You husband, as a AF cop, is going to be a slightly different breed than the rest of the AF.  Cops are pretty much the AF version of infantry. Some places are in 12 hour shifts, some are in 8's...either way, expect your man to pull a 14 or 10 hour day.  They don't go right to work, you see...they have to go in and arm up, which takes time, they there's guardmount....then at the end of the day they have to wait for the opposite shift to break guardmount and get everyone out to posts.  You man can't leave his post until someone is there to relieve him....and once that happens, he has to go clear and turn in his weapon.  Once he's done all that, then he can leave.  However....sometimes things happen right before shift change, and he can't leave until he's got those taken care of.  Crime doesn't work with any specific timetable, it doesn't care that you have dinner plans. It also doesn't care that you have a parent teacher meeting, or that you have to take a kid to the doctor.....he can't just 'step out' of work for stuff like that like his buddies in other career fields.

 Unless he has a back-office 'desk jockey' job, he will have to work weekends.  Some places work a 6-on, 3-off schedule (that's usually when they're in 8 hour shifts), others and 3-and-3.  Some, like where I'm at right now, work a 'Panama' schedule, 2 on, 2 off, 3 on, 3 off.  Either way, weekends are a given, as are holidays.  I have learned that you really can celebrate Christmas any damn day of the year, and the birthdays and anniversaries are really just another day.

Don't expect to hear all about his day when he comes home.  There are things that he cannot tell you.  It's not that he won't, it's that he can't.  That's not meant to sound cloak-and dagger(ish), it's the truth.  My husband was a detective for a couple of years and ran the jail for 2 years before that....and it wasn't until I went to work in the Military Justice department at the legal office that I became privy to some of the things he investigated.  Even if your husband isn't an investigator, you can still expect there to be things he can't talk to you about.

 This is really just scratching the surface of what it's like to be a cop's wife.  Have I scared you yet?  I hope not.   It's not all bad, y'know.  It's not easy, and sometimes you have to work at your relationship....but if you really love and value each other and are prepared to make the best of what time you do have together...well, you can be happy.  I know I am, despite all my bitching.

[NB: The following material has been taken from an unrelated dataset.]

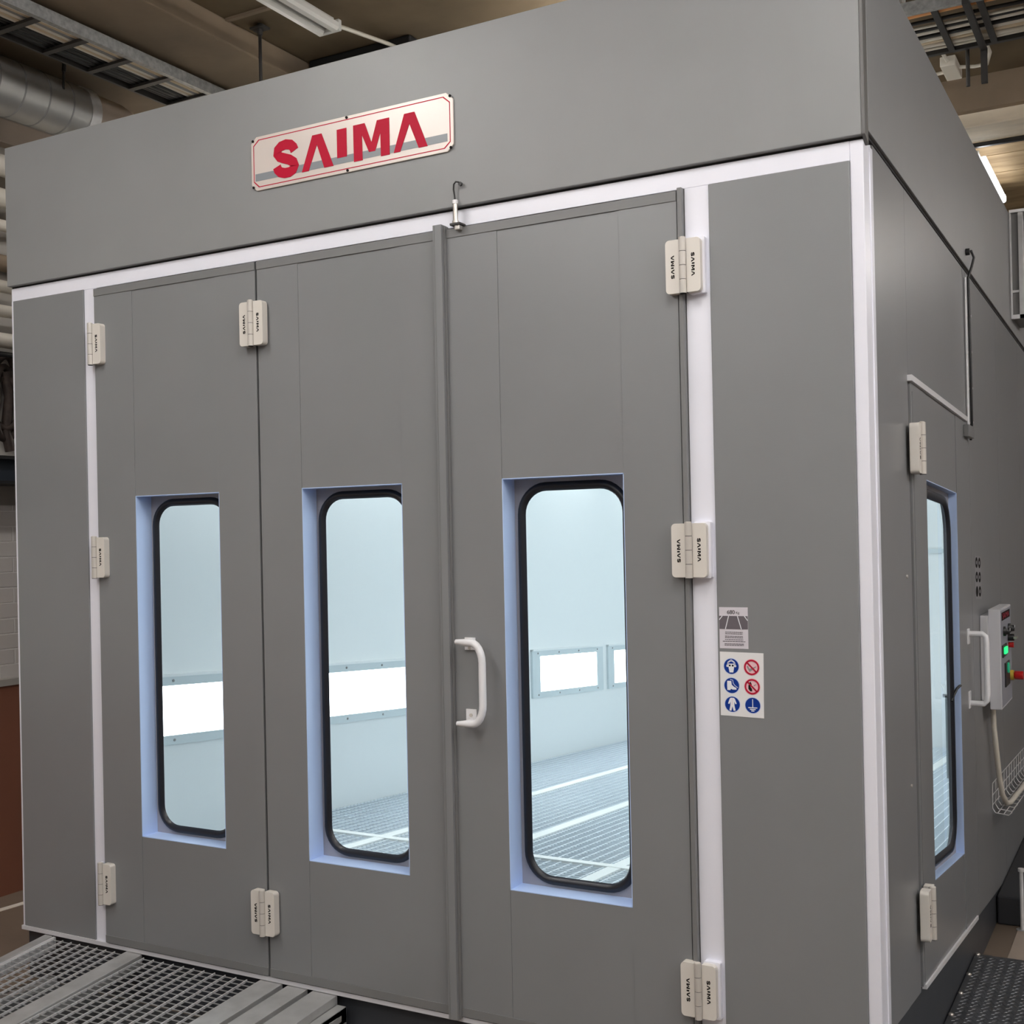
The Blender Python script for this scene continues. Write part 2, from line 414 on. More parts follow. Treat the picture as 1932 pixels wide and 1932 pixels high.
MB().box(-1.586, -1.548, -0.040, T, 0.0, 2.992, 'panel').box(-1.548, -1.541, -0.026, T, 0.0, 2.988, 'panel_edge').box(-1.5800, -1.5775, -0.0415, -0.04, 0.0, 2.99, 'panel_edge').build('closing_post', booth, bevel=0.003)
MB().box(-0.622, -0.617, -0.010, T, 0.0, 2.98, 'trim_dark').box(-0.617, -0.600, -0.022, T, 0.0, 2.984, 'panel_edge').build('edge_post', booth, bevel=0.002)

# grab handle on leaf 3
def handle(parent, xf):
    m = MB(xf)
    zt_, zb_ = 0.152, -0.152; r = 0.0142
    pts = [(-0.066, -0.058, zt_)]
    pts += [(-0.02, -0.058, zt_ - 0.002)]
    for i in range(7):
        a = PI / 2 * i / 6
        pts.append((0.0 + 0.046 * math.sin(a), -0.058, zt_ - 0.076 + 0.074 * math.cos(a)))
    for i in range(7):
        a = PI / 2 * i / 6
        pts.append((0.0 + 0.046 * math.cos(a), -0.058, zb_ + 0.076 - 0.074 * math.sin(a)))
    pts += [(-0.02, -0.058, zb_ + 0.002), (-0.066, -0.058, zb_)]
    rr = [0.009] + [r] * (len(pts) - 2) + [0.009]
    m.tube(pts, rr, 'white_plastic', 14)
    for s in (1, -1):
        z = zt_ * s
        m.tube([(-0.035, -0.058, z - 0.002 * s), (-0.035, 0.0, z - 0.002 * s)], 0.011, 'white_plastic', 12)
        m.box(-0.058, -0.014, -0.006, 0.0, z - 0.034, z + 0.012 if s > 0 else z + 0.036, 'white_plastic') if s > 0 else m.box(-0.058, -0.014, -0.006, 0.0, z - 0.012, z + 0.048, 'white_plastic')
        m.tube([(-0.036, -0.010, z - 0.026 * s), (-0.036, -0.005, z - 0.026 * s)], 0.007, 'hinge_pin', 8)
    return m.build('grab_handle', parent, label='white curved grab handle')
handle(leaf3, Matrix.Translation((-1.436, -0.014, 1.273)))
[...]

Coming in part II - make the First Sergeant your best friend, and how/why not to piss your husband's Flight Chief off.

 

 

 

 


Comments
on Dec 03, 2004
Very informative, I look forward to part 2
on Dec 03, 2004
I have learned that you really can celebrate Christmas any damn day of the year, and the birthdays and anniversaries are really just another day.


Amen to that.
on Dec 03, 2004
I'm looking to forward this and the sequels to a cousin of mine who's about to marry an Infantryman bound for deployment to Iraq...

Thanks for this.
on Dec 03, 2004

I'm looking to forward this and the sequels to a cousin of mine who's about to marry an Infantryman bound for deployment to Iraq...

Thanks for this


Forward away....and give her my email address if you like.


Danny: thanks!


Dana:  Ain't that the truth.....!


 

on Dec 03, 2004
Do you ever get used to all the change?

Thanks for the inside look into your life.
KellyW
on Dec 03, 2004

Do you ever get used to all the change?

Yes.  The only thing that's constant around here is change.  If things are the same for too long we both get worried.

 

on Dec 04, 2004
Great post! So many people take on the attitude "I will be happy when,"...my husband can be with me for every important day... when I don't have to bear all the responsibility for the children...when I get a vacation...when my mother-in-law stops bugging me...when my mother stops meddling in things that are none of her business...when I get a husband...when I get divorced...etc.

You seem to have acquired the maturity that can enjoy your life ... dispite tough circumstances. Thanks for sharing.
on Dec 07, 2004
I enjoyed reading your post. As a fellow wife of an AD AF member, I can understand some of your challenges. I'm a reservist who works with the AD full time, so that makes our life even more difficult at times. I did want to remind you about OPSEC and while you share your experiences, to try and not give too many details that can affect the mission, such as shift details. I don't mean to be a downer or pick at you, I just want to make sure all of us stay safe, and terrorists can piece together lots of bits of information that can hurt us.

Dagny
on Dec 07, 2004

I did want to remind you about OPSEC and while you share your experiences, to try and not give too many details that can affect the mission, such as shift details. I don't mean to be a downer or pick at you


Thanks....but I'm fully aware of what I can and cannot publish.  I asked my SO's chain of command before I wrote this what I could and could not say and followed their advice...in fact, I've been a little conservative.


 

on Dec 16, 2004
Good, I'm glad you are taking the proper precautions to help keep us military members safe.